LP It’s really exciting that some architects are looking to generate mechanisms for participation and engagement that can use collective types of drawing in order to involve people who aren’t in the industry in the design design process. On the flipside, drawing does provide that quite singular space, which is why I find it so comforting still. Even with something like BIM, where you have one central model that everyone is operating on at the same time, communicating the building reasserts the power of the drawing as, potentially, a singular act. You can draw something, three-dimensional form starts to emerge out of the page, and it’s just you and the form that’s being created. There’s still something incredibly direct about that, and I don’t see how that could be lost, even with all the wider changes in the industry.

SO I suppose it’s a nostalgic idea that the drawing is a thing – a sheet of paper. If I’m trying to find a straightforward plan of the first buildings we did on computer, it is very hard to locate. But I know where all the drawings of the Irish Film Centre are because they’re in three portfolios in the back of the office on tracing paper. There’s something interesting about the accessibility of the old way, the hard copy, versus the slightly worrying, “Where does it really exist?” aspect of digital drawing.

New directions

LP Some younger practices are working in a consciously non-photorealistic way in their depiction of projects.
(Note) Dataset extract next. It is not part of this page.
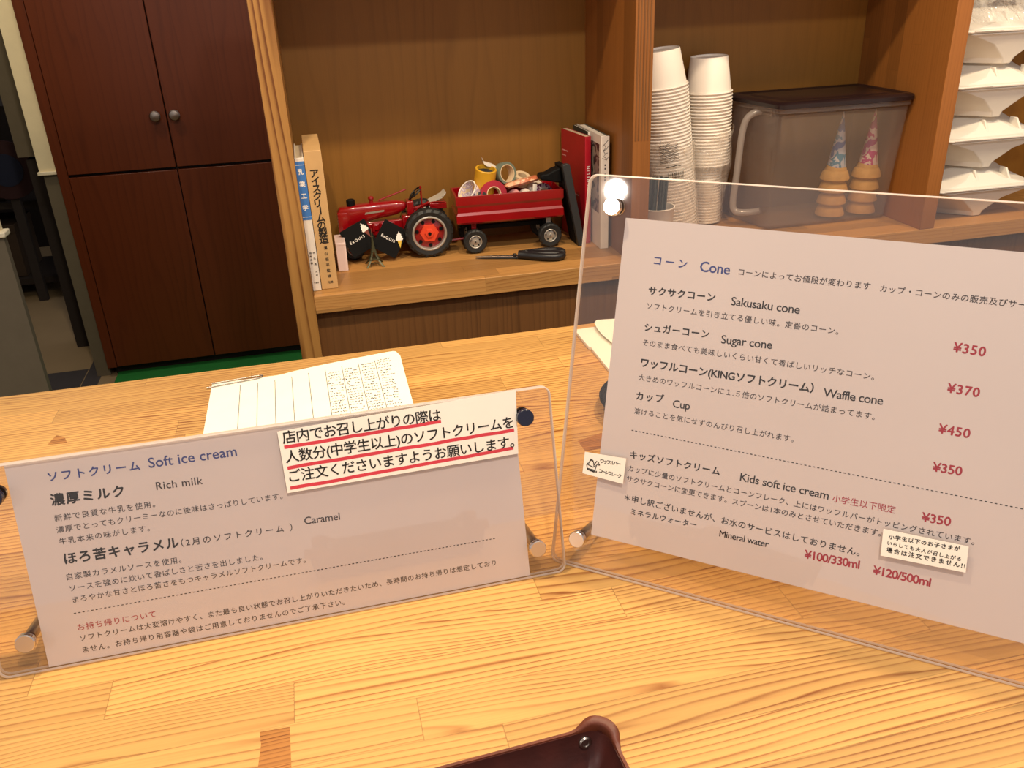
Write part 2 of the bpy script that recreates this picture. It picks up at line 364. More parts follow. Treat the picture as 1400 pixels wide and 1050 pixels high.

That style seems to have got a bit of momentum, and some slightly larger offices have adopted it as a successful way of keeping a slightly subjective gap between the imagery and the object.

I’m sure that they have just as detailed a 3D model as the starting point, but there’s this sense that we can still withhold certain types of information, or design the aesthetic of the information to be non-photorealistic so that we can take a very particular stance on what we want to show and communicate.

I think that because young architects are so comfortable and embedded in software, there will be a bit more of a critical pushback about the idea that everything has to be photorealistic, because, actually, the software can allow you to be expressive in many different ways.

Ampetheatre

‘Found Facilities’ by Luke Caspar Pearson, one of a series of drawings made in pen and marker on paper, and ‘Learning From Los Santos’, an ongoing research project by You+Pea into the facsimile Los Angeles that underpins the video game ‘Grand Theft Auto V’.

SO It’s also much easier now to produce images which are not drawings. I see students pinning up work which is really just lots of screenshots of a model. It does put a stronger pressure on people to know what it is you want to do and what the purpose and intention of a drawing is ­– more than when you had to actually make the drawing and would therefore think, to some extent, about what it means.

Architecture is a strong discipline and its own inherent logics will continue, and that includes thinking about how you represent ideas and the work you’re doing. It may be more challenging than it was when you had to start the drawing with a white sheet of paper and a pencil, but it will be very interesting to see where architectural representation goes in the next 10 or 15 years.